C’est que Vance a des convictions qu’il ne cache pas. Il est républicain et, s’il fait tout de même partie de ceux qui croient au welfare state, pense que les pauvres devraient un peu se prendre en main pour réussir comme lui l’a fait. Et on se trouve là encore face à une certaine contradiction. J’ai pu lire ici ou là que Vance aurait été l’écrivain qui a vu arriver l’élection de Trump. Peut-être. Si c’est le cas, c’est certainement parce qu’il s’est lui-même engagé de ce côté de l’échiquier politique. Mais nous dit-il que les Hillbillies votent Trump ? Même pas. Au contraire, les seules références en la matière sont le fait que ses grands-parents ont toujours voté démocrate sauf au moment de l’élection de Reagan.

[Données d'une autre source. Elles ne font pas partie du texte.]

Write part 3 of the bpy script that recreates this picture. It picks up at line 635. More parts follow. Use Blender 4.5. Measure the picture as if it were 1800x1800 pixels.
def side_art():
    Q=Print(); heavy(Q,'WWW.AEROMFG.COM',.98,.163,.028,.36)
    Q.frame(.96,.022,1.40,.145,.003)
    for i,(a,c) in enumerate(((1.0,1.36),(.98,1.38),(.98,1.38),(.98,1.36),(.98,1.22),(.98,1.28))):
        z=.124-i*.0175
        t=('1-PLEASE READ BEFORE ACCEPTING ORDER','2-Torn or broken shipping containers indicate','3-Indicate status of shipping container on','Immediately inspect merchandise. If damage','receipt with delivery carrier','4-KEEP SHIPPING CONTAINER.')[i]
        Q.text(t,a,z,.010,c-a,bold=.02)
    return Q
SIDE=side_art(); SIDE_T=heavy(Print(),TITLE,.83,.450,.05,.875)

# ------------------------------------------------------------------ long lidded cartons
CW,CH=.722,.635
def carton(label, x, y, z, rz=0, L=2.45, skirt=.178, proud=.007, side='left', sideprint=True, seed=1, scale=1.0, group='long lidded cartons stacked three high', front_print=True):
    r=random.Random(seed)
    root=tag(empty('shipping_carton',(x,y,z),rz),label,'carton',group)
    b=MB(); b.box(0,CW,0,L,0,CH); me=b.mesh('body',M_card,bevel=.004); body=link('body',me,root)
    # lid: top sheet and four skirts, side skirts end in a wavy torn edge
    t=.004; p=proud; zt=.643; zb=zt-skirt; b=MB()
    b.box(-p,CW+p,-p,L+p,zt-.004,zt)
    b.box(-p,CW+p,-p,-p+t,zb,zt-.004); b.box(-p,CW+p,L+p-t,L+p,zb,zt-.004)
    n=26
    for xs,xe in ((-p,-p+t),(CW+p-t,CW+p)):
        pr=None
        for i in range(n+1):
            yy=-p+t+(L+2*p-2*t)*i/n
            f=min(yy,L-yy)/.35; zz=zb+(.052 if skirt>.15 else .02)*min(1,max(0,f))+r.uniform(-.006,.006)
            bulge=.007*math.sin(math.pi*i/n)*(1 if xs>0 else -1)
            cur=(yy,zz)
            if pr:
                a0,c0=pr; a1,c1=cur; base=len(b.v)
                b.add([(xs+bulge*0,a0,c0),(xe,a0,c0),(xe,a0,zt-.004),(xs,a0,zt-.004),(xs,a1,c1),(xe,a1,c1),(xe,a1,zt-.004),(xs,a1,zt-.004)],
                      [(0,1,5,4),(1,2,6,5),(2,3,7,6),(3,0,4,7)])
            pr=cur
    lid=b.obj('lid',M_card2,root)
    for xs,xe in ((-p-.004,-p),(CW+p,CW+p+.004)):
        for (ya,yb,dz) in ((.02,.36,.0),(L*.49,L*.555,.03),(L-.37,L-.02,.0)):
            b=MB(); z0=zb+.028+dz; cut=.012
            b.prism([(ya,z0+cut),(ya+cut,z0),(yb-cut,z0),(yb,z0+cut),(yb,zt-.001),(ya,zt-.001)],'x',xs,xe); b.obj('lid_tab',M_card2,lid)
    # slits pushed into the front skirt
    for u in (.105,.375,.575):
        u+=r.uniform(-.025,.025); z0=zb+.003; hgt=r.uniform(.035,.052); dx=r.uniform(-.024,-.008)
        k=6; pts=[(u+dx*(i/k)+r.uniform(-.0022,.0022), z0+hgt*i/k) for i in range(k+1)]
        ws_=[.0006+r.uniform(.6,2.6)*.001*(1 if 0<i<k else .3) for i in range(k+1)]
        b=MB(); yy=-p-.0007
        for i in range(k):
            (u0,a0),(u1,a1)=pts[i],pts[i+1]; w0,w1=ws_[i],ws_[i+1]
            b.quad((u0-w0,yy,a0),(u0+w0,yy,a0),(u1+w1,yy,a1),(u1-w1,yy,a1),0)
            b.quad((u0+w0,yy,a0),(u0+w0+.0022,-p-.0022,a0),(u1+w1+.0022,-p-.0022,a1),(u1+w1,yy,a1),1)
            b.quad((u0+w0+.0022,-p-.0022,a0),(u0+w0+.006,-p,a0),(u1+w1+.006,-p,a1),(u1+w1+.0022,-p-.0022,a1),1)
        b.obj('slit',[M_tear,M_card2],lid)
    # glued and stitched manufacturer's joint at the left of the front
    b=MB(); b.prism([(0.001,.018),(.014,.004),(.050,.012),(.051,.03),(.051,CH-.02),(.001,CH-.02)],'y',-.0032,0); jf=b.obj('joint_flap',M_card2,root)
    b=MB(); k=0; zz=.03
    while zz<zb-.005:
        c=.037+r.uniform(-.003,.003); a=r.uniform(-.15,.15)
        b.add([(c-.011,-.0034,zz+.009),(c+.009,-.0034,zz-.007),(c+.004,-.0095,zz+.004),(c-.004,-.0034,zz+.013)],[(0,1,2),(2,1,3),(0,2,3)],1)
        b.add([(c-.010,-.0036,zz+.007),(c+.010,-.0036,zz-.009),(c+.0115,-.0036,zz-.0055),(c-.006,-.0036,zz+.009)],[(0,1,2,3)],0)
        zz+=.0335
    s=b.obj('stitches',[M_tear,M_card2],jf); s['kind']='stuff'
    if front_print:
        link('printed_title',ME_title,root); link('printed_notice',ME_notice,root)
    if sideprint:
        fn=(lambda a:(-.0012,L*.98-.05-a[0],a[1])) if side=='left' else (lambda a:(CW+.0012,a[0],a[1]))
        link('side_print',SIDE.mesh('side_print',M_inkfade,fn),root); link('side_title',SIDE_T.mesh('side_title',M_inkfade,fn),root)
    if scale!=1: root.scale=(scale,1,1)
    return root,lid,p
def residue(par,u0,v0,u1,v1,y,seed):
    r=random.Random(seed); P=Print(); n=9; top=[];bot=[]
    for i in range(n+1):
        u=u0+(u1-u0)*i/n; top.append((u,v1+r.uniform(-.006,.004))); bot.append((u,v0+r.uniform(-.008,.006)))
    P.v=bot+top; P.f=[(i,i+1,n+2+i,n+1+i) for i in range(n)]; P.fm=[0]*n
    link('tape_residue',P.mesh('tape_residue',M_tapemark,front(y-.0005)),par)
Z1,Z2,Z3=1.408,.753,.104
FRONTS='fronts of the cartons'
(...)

Toute étude sur les dernières élections – après Clinton, en gros – est éludée et l’on n’apprendra rien sur la manière dont a pu basculer ou pas le vote hillbilly – pour peu qu’il existe.  

Bref, si Hillbilly Élégie n’est pas un livre inintéressant, il convient de le considérer pour ce qu’il est : un récit de vie assez platement écrit, un parcours personnel et une vision en conséquence partielle – et partiale – d’une communauté qui n’a pas valeur de généralité mais qu’il conviendrait de comparer avec d’autres récits du même type ou même avec la manière dont la communauté des petits blancs des Appalaches est évoquée dans la fiction. Sans doute pourrait-on alors si ce n’est voir, au moins discerner ce qui relève dans chacun de ces récits du cliché ou de la juste analyse.

J. D. Vance, Hillbilly Élégie (Hillbilly Elegy, 2016), Globe, 2017. Traduit par Vincent Raynaud. 280 p.